>> start Source records
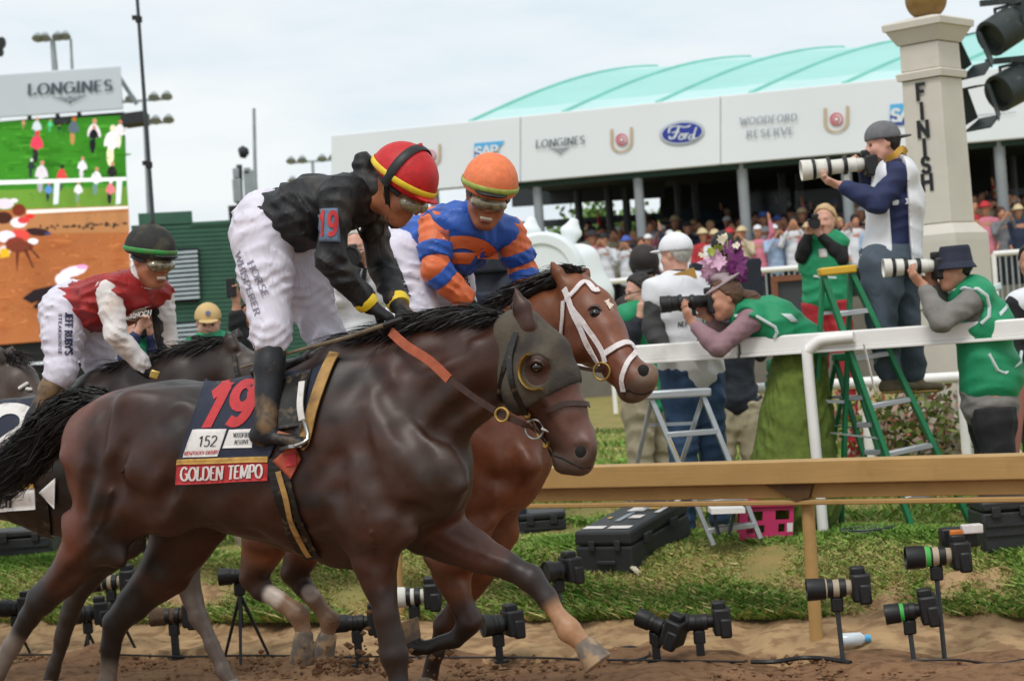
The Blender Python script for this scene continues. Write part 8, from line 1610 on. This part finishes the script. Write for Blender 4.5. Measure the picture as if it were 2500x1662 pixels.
>> end Source records
>> start Source records
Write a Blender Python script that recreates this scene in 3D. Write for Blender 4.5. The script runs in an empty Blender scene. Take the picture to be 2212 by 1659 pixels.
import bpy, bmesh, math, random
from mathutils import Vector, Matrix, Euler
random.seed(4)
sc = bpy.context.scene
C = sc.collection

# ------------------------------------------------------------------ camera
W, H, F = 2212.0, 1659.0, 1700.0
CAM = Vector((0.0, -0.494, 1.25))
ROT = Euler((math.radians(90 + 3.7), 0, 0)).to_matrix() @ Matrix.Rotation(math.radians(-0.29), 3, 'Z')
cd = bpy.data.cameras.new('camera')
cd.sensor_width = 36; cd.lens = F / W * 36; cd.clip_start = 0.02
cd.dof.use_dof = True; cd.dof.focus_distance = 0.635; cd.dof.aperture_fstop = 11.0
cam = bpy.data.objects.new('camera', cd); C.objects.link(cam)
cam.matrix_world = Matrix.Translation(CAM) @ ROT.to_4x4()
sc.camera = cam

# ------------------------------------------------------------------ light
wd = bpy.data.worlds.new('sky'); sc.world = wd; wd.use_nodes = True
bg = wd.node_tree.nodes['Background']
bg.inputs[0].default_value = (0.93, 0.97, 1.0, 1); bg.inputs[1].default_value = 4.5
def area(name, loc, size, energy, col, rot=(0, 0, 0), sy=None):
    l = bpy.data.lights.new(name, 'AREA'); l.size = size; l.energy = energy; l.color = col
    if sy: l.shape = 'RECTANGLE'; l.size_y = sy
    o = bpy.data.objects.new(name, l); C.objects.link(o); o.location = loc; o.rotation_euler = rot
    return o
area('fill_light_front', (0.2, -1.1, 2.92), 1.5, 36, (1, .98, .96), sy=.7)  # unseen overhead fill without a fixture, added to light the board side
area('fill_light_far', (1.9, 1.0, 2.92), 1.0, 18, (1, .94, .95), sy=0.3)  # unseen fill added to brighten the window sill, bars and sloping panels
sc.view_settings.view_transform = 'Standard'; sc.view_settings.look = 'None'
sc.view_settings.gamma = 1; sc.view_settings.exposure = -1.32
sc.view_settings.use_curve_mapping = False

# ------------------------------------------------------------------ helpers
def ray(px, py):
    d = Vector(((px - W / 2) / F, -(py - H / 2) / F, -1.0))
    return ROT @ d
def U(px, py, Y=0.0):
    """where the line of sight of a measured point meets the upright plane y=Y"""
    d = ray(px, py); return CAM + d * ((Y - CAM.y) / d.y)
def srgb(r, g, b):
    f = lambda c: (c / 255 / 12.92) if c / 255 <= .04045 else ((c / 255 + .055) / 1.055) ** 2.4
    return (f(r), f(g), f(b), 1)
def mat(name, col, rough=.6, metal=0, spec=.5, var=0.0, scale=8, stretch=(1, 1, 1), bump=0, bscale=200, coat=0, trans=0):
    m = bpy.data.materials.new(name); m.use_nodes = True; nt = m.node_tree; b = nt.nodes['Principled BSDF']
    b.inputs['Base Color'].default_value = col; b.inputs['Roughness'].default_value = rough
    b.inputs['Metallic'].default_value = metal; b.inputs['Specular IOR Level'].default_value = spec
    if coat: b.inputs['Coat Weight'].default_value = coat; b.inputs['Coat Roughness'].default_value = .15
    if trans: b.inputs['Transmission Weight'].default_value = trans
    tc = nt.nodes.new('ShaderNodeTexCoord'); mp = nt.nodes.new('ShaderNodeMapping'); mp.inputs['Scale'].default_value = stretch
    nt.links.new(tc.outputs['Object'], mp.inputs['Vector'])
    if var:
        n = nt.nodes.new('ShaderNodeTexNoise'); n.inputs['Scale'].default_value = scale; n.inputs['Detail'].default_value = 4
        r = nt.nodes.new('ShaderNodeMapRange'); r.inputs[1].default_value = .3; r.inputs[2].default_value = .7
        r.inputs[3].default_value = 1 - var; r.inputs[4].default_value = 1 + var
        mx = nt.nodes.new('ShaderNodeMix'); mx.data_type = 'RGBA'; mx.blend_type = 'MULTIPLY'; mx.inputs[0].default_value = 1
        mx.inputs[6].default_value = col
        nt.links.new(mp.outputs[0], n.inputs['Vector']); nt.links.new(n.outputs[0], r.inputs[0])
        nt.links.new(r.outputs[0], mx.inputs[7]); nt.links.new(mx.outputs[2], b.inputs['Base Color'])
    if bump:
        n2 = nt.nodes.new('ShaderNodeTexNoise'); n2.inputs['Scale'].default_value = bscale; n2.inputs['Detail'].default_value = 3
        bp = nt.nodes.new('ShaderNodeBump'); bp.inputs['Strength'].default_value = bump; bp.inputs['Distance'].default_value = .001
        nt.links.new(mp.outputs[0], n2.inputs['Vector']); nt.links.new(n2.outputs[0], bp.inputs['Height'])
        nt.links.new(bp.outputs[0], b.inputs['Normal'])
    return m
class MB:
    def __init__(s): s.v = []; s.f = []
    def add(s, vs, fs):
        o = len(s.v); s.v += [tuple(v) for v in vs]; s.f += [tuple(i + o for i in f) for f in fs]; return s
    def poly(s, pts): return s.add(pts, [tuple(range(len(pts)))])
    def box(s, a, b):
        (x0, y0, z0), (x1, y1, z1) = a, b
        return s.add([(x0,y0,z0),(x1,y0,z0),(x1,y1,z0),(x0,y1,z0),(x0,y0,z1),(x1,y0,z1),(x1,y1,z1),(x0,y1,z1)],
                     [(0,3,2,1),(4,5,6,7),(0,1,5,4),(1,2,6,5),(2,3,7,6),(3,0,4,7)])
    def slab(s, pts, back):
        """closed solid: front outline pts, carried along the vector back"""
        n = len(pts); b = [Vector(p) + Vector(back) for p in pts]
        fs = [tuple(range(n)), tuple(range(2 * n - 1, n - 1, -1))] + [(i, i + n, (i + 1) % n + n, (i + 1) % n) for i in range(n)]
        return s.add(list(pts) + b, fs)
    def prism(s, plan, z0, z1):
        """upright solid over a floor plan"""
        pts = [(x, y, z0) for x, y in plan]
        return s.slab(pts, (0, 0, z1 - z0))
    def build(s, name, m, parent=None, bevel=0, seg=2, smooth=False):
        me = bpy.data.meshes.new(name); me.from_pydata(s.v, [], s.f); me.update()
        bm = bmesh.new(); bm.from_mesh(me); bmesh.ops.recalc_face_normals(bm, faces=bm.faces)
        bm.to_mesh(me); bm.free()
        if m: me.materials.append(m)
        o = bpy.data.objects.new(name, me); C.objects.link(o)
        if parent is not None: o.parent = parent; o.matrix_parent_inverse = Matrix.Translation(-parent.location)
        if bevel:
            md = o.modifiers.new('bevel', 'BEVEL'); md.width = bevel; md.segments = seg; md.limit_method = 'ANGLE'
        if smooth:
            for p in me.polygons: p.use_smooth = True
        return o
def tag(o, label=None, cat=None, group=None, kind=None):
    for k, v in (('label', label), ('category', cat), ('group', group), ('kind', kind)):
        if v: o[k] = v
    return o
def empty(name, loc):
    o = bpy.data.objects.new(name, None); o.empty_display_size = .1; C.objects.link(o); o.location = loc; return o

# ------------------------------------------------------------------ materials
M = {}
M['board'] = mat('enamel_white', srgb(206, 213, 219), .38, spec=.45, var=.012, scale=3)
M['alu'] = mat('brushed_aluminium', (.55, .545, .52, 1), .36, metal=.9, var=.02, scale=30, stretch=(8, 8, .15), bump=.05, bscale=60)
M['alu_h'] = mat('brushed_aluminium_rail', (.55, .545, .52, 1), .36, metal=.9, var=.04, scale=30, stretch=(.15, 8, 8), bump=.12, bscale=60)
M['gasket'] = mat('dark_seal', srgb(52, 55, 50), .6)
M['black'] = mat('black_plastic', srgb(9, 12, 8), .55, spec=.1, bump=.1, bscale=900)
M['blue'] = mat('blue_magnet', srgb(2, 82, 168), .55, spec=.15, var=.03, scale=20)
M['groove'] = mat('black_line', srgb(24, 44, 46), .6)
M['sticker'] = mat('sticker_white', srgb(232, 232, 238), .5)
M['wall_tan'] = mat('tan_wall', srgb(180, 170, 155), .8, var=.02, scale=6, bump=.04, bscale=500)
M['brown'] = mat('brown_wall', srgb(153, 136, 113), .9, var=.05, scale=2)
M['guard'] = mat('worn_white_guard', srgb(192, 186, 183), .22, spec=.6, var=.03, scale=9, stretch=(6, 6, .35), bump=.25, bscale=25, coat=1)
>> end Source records
◆ Do this:
Only the lines from the one containing "Write a Blender" to the one containing "C = sc.collection" are to be printed, both ends included, exactly as written.

◆ Task response:
Write a Blender Python script that recreates this scene in 3D. Write for Blender 4.5. The script runs in an empty Blender scene. Take the picture to be 2212 by 1659 pixels.
import bpy, bmesh, math, random
from mathutils import Vector, Matrix, Euler
random.seed(4)
sc = bpy.context.scene
C = sc.collection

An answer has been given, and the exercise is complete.